Broader Appeal. Beyond the range of Russian guns, only three Communist governments endorsed the Soviet action.

Two of them, North Viet Nam and Cuba, are heavily dependent on Russian arms and aid. The third, North Korea, customarily sides with the Russians in the Sino-Soviet dispute. On the other hand, the most biting protest of all came from, of all places, China. Mao and Co. would not think of tolerating a Dubcek in China, and they have berated Moscow precisely because it has been soft on reformers and "revisionists." Logically, therefore, the Chinese should have given the Russians good marks for learning their lesson. But Peking seized the opportunity to rip Moscow. "This is the most barefaced and typical specimen of fascist power politics by the Soviet scabs," said China's Premier Chou Enlai. As Peking saw it, the whole episode was the result of a plot by the U.S. and the Soviets to divide up the world between themselves. Still, it was indeed an extraordinary experience to find Communist China condemning a country's loss of freedom in stronger terms than did the U.S.

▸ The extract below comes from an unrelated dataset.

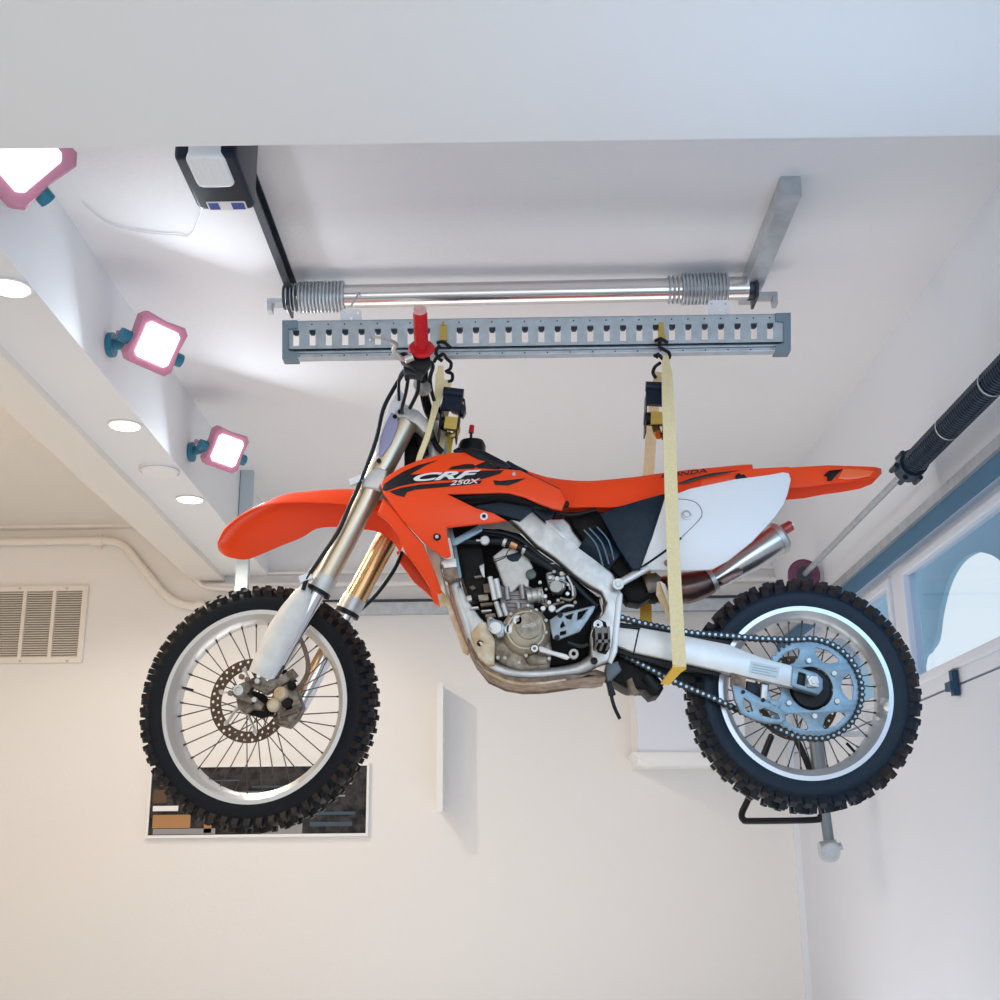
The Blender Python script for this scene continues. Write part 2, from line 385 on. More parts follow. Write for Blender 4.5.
# conduit
YC = YB - .03
pts = [P(-60, 543, YC), P(60, 541, YC), P(108, 541, YC), P(124, 546, YC), P(138, 562, YC), P(165, 594, YC), P(182, 604, YC), P(205, 606, YC), P(260, 606, YC), P(345, 606, YC)]
cdt = thing('wall_conduit', 'cream painted conduit pipe bending down across the left wall', 'conduit', P(60, 541, YB))
MB().tube(pts, .022, 12, smooth=5).build('pipe', M_pipe, cdt)
mb = MB()
for x, y in ((98, 541), (200, 605.5)): q = P(x, y, YC); mb = MB(); mb.cyl(q - Vector((.025, 0, 0)), q + Vector((.025, 0, 0)), .027, 14); mb.bbox((q.x - .012, YB - .012, q.z - .045), (q.x + .012, YB, q.z + .045)); mb.build('pipe_clip', M_pipe, cdt)
YC2 = YB - .05
tag(MB().tube([P(133, 521, YC2), P(170, 556, YC2), P(196, 580, YC2), P(206, 587, YC2), P(235, 589, YC2), P(330, 588, YC2)], .012, 10, smooth=5).build('wall_pipe', M_pipe), 'thin cream pipe along the beam edge up on the back wall', 'pipe')
# vertical duct cover
q = PZ(248, 470, HC)
a = P(241, 470, q.y); b = P(253, 470, q.y)
tag(MB().bbox((a.x, q.y, P(247, 592, q.y).z), (b.x, q.y + .04, HC)).build('vertical_post', mat('post_grey', (.52, .60, .65), .5), smooth=False), 'slim grey post hanging from the ceiling behind the front fender', 'post')
# framed print
pf = thing('framed_print', 'long framed print of dark machinery behind the front wheel', 'picture', wpx(260, 838))
a = wpx(150, 765, .03); b = wpx(368, 836, .03)
mb = MB()
for (x0, z0, x1, z1) in ((a.x, b.z, b.x, b.z + .014), (a.x, a.z - .014, b.x, a.z), (a.x, b.z + .0142, a.x + .012, a.z - .0142), (b.x - .012, b.z + .0142, b.x, a.z - .0142)): mb.bbox((x0, YB - .03, z0), (x1, YB, z1))
mb.build('picture_frame', M_white, pf, smooth=False)
MB().bbox((a.x + .01, YB - .02, b.z + .01), (b.x - .01, YB - .001, a.z - .01)).build('print', mat('print_dark', (.004, .006, .010), .3, col2=(.05, .045, .045), nscale=26, spec=.2), pf, smooth=False)
def strip(x0, y0, x1, y1, m, d=.0215): wbox(x0, y0, x1, y1, .019, d).build('print_patch', m, pf, smooth=False)
mtan = mat('print_tan', (.42, .22, .09), .4); msl = mat('print_slate', (.05, .085, .12), .4); mgr = mat('print_grey', (.30, .30, .31), .4)
for q_ in ((153, 815, 190, 828, mtan), (204, 822, 211, 833, mtan), (154, 790, 166, 803, mat('print_brown', (.10, .055, .03), .4)), (153, 806, 178, 811, M_white), (262, 818, 302, 834, mgr), (153, 829, 215, 834, mgr),
           (325, 783, 352, 784.2, mgr), (332, 795, 345, 796.5, mgr), (306, 812, 355, 814.5, msl), (310, 822, 352, 826, msl), (204, 780, 240, 781, msl), (252, 786, 300, 787, msl), (318, 800, 321, 812, msl), (334, 788, 337, 802, mat('print_brown', (.10, .055, .03), .4)), (228, 792, 300, 792.8, mgr)):
    strip(*q_)
# protruding open panel door
a = P(437, 683, YB - .2); b = P(443, 809, YB - .2)
op = thing('open_panel_door', 'narrow white panel edge sticking out of wall below the engine', 'panel', (a.x, YB, b.z))
MB().bbox((a.x, YB - .2, b.z), (a.x + .03, YB, a.z)).build('panel', M_white, op, smooth=False)
MB().bbox((a.x - .03, YB - .2, b.z - .012), (a.x + .03, YB - .17, b.z)).build('latch', M_white, op, smooth=False)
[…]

The Russian invasion, in fact, embarrassed Communists most in areas where local feeling runs high against foreign intervention and where the Communists themselves had pounded away hardest at U.S. involvement in Viet Nam and the Dominican Republic. Throughout Asia, Communists felt uncomfortable about the Russian actions. With the exception of Castro's party in Cuba, Latin American Communists broke with Moscow. But the most agonized reaction of all came from the Communist parties of Western Europe. In the early 1950s, the Western European parties abandoned their revolutionary tactics and went respectable. Since then, they have been trying, with only a fair amount of success, to convince voters that a Communist government does not necessarily entail a suppression of political opponents or loss of freedom. Dubcek's Czechoslovakia, if only it had lasted, would have been their best advertisement.